How often does our society—honestly, how often do we ourselves—see children as something that "ruins" the scene outside a window? "They get in the way!" "They slow me down!" "My career is suffering!" "I can't get my work done!"

Yes, children can make a mess of life sometimes. Their cries and fights and bruised knees can disturb the "serenity" of our lives. Children can break our hearts like nobody's business. They can disappoint us and frustrate us to no end. They can be such a "burden" that some would rather see you abort a child than allow yourself to become so "encumbered."

"Why would you want to ruin your life now, when you're just getting your act together?"

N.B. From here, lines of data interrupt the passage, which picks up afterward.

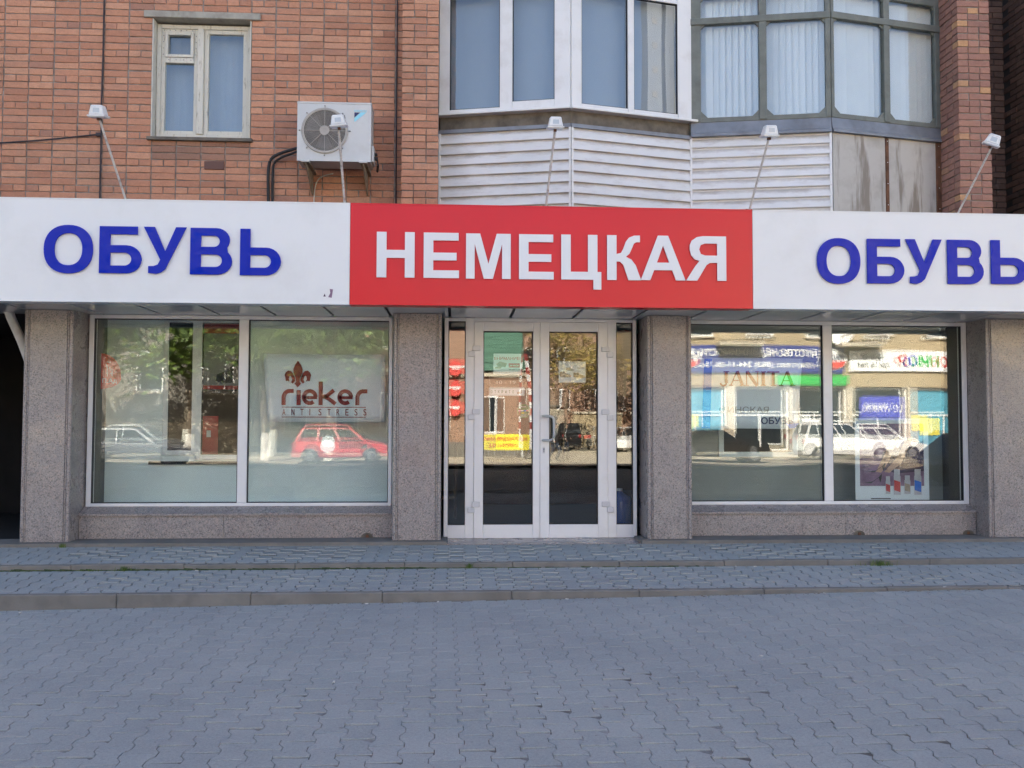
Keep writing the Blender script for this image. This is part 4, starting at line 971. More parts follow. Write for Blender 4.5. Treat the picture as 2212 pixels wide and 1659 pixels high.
part('sheet', MB().box(-3.02, -2.40, .98, 1.0, 1.90, 2.62), 'print_grey', pr); part('red_band', MB().box(-3.02, -2.40, .975, .979, 2.55, 2.70), 'print_red', pr); part('red_band', MB().box(-3.02, -2.40, .975, .979, 1.885, 1.93), 'print_red', pr)
part('print_sole', MB().prism([(-2.86, 1.985), (-2.80, 1.955), (-2.68, 1.96), (-2.60, 2.03), (-2.55, 2.16), (-2.53, 2.30), (-2.60, 2.31), (-2.66, 2.18), (-2.74, 2.11), (-2.85, 2.06)], .974, .979), 'print_dark', pr)
rp = root('red_display_panel', (-2.9, 1.0, .25), 'red display panel standing low behind the first window', 'panel')
part('board', MB().box(-3.02, -2.82, .95, .97, .25, 1.57), 'print_red', rp); part('print_mark', MB().box(-2.95, -2.90, .945, .949, 1.32, 1.40), 'paper', rp)
ov = root('red_oval_reflection', (-3.72, .05, 1.85), 'red half oval reflection with white lettering, painted on a sheet at the edge of the first window', 'sticker')  # a reflection in the glass, painted as a sheet behind it
part('sheet', MB().prism([(-3.83, 1.852)]+arc(-3.83, 1.97, .215, .118, -90, 10, 6)+arc(-3.83, 1.99, .21, .245, 5, 75, 8)+[(-3.83, 2.235)], .0475, .049), 'oval_red', ov)
fit_text('lettering', 'П.Ад', -3.815, -3.66, 1.905, 1.965, .0465, 'paper', ov, bold=.01)
rs_ = random.Random(3)
for k in range(16):
    x = -3.80+rs_.random()*.12; z = 2.0+rs_.random()*.17; L = .03+rs_.random()*.03; a = rs_.uniform(0, 3.1)
    dx, dz = math.cos(a)*L/2, math.sin(a)*L/2
    if x-3.83*0 > -3.83 and (x+3.83)/.20+(z-1.99)/.25 < 1.0: part('print_stroke', MB().prism([(x-dx, z-dz), (x-dx+.005, z-dz+.006), (x+dx+.005, z+dz+.006), (x+dx, z+dz)], .0462, .0470), 'paper', ov)

# banner with the lily logo
BY = .10
bn = root('logo_banner', (-1.46, BY, 1.5), 'white banner with a dark red lily and lettering hung behind the first window', 'banner')
vs, fs = [], []
for j in range(9):
    for i in range(25):
        u, v = i/24, j/8; x = -2.125+.06*(1-v)*(1-u)+u*1.327-.06*(1-v)*(1-u)*0; vs.append((x, BY+.003*math.sin(u*9)*(.3+.7*v)+.0015*math.sin(u*23+v*3), 1.505+.743*v-.006*math.sin(u*3.1)))
for j in range(8):
    for i in range(24): fs.append((j*25+i, j*25+i+1, (j+1)*25+i+1, (j+1)*25+i))
o = part('cloth', MB().add(vs, fs), 'banner_white', bn, 0, True); md = o.modifiers.new('thick', 'SOLIDIFY'); md.thickness = .0015; md.offset = 1
LY = BY-.010
def sh_(name, poly, mat, par, y=LY): return part(name, MB().prism(poly, y, y+.002), mat, par)
lx, lz = -1.746, 1.88
sh_('lily_petal', [(lx, lz+.293), (lx+.03, lz+.25), (lx+.05, lz+.20), (lx+.045, lz+.15), (lx+.025, lz+.11), (lx+.018, lz+.06), (lx+.035, lz+.04), (lx, lz), (lx-.035, lz+.04), (lx-.018, lz+.06), (lx-.025, lz+.11), (lx-.045, lz+.15), (lx-.05, lz+.20), (lx-.03, lz+.25)], 'logo_red', bn)
for s in (1, -1):
    P = [(.030, .10), (.055, .155), (.075, .178), (.105, .185), (.130, .165), (.143, .135), (.135, .105), (.130, .07), (.118, .068), (.105, .075), (.098, .062), (.090, .07), (.098, .09), (.092, .12), (.080, .128), (.070, .115), (.06, .085), (.072, .055), (.055, .04), (.03, .07)]
    pl = [(lx+s*a, lz+b) for a, b in P]; sh_('lily_petal', pl if s > 0 else pl[::-1], 'logo_red', bn)
def strip(pts, w_):
    P = [Vector(p) for p in pts]; Lh, Rh = [], []
    for i, p in enumerate(P):
        d = (P[min(i+1, len(P)-1)]-P[max(i-1, 0)]).normalized(); nn = Vector((-d.y, d.x))*w_/2; Lh.append(p+nn); Rh.append(p-nn)
    return Lh, Rh
def stroke(name, pts, w_, mat, par, y=LY):
    Lh, Rh = strip(pts, w_); m = MB(); n = len(Lh)
    vs = [(p.x, y, p.y) for p in Lh]+[(p.x, y, p.y) for p in Rh]+[(p.x, y+.002, p.y) for p in Lh]+[(p.x, y+.002, p.y) for p in Rh]
    fs = []
    for i in range(n-1): fs += [(i, i+1, n+i+1, n+i), (2*n+i, 3*n+i, 3*n+i+1, 2*n+i+1), (i, 2*n+i, 2*n+i+1, i+1), (n+i, n+i+1, 3*n+i+1, 3*n+i)]
    return m.add(vs, fs)
def merge(name, mbs, mat, par):
    m = MB()
    for q in mbs: m.add(q.v, q.f)
    return part(name, m, mat, par)
zb, zx, w_ = 1.686, 1.862, .044     # base line and x height of the wide lettering
hx = zx-zb
def let_r(x): return [stroke('', [(x+w_/2, zb), (x+w_/2, zb+hx*.45)]+arc(x+w_/2+.062, zb+hx*.45, .062, hx*.55-w_/2, 180, 95, 7)+[(x+.13, zx-w_/2)], w_, None, None)]
def let_e(x): return [stroke('', arc(x+.085, zb+hx/2, .085-w_/2, hx/2-w_/2, 0, 310, 18), w_, None, None), stroke('', [(x+.02, zb+hx*.47), (x+.165, zb+hx*.47)], w_*.75, None, None)]
merge('lettering', let_r(-1.919), 'logo_red', bn)
merge('lettering', [stroke('', [(-1.735, zb), (-1.735, zx-.012)], w_, None, None)], 'logo_red', bn)
merge('lettering', let_e(-1.700), 'logo_red', bn)
merge('lettering', [stroke('', [(-1.497, zb), (-1.497, 1.945)], w_, None, None), stroke('', [(-1.49, zb+hx*.50), (-1.43, zb+hx*.58), (-1.355, zx-.012)], w_*.95, None, None), stroke('', [(-1.46, zb+hx*.56), (-1.40, zb+hx*.36), (-1.335, zb+.014)], w_*.95, None, None)], 'logo_red', bn)
merge('lettering', let_e(-1.315), 'logo_red', bn)
merge('lettering', let_r(-1.120), 'logo_red', bn)
part('rule', MB().box(-1.915, -1.005, LY, LY+.002, 1.660, 1.667), 'logo_red', bn); part('rule', MB().box(-1.915, -1.005, LY, LY+.002, 1.552, 1.559), 'logo_red', bn)
for i, ch in enumerate('ANTISTRESS'): fit_text('lettering', ch, -1.908+.0975*i, -1.908+.0975*i+(.033 if ch != 'I' else .008), 1.574, 1.645, LY, 'logo_red', bn)

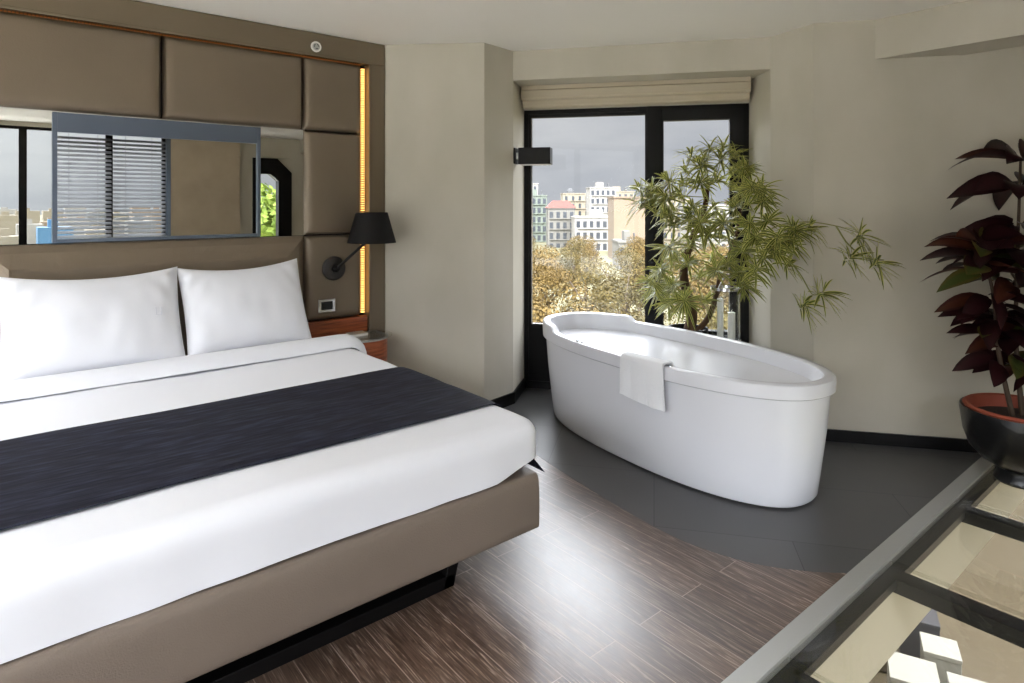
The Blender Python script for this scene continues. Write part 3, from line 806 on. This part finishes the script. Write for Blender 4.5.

Even the most natural of affections—that of a parent for a child—is evaporating from our society, as Jesus prophesied when He said "the love of many will grow cold" (Matthew 24:12). God certainly loves children: "Behold, children are a heritage from the Lord, the fruit of the womb is a reward" (Psalm 127:3). A day is soon coming when the Maker of our children, who so lovingly crafted them in the womb (Psalm 139:13), will put a stop to the awful manner in which our society has treated its children!

Thankfully, while "cold" described the weather on that picturesque winter day, it did not describe the condition of my heart, and I quickly warmed to the scene outside. Yes, the beauty of a perfectly ordered world is something to be admired, but "a heritage from the Lord" is a far greater treasure. I give God thanks for the heritage with which He has blessed my wife and me.

And next winter, I will try to do even better. I will endeavor to take my joy in every postcard-perfect, snow-covered scene that presents itself outside my window. Then, when my children discover it—as they inevitably will—and "reshape" it for me, I will ask God to help me fully appreciate that scene, too, and to take even greater joy in the amazing "landscape artists" He has so graciously given me.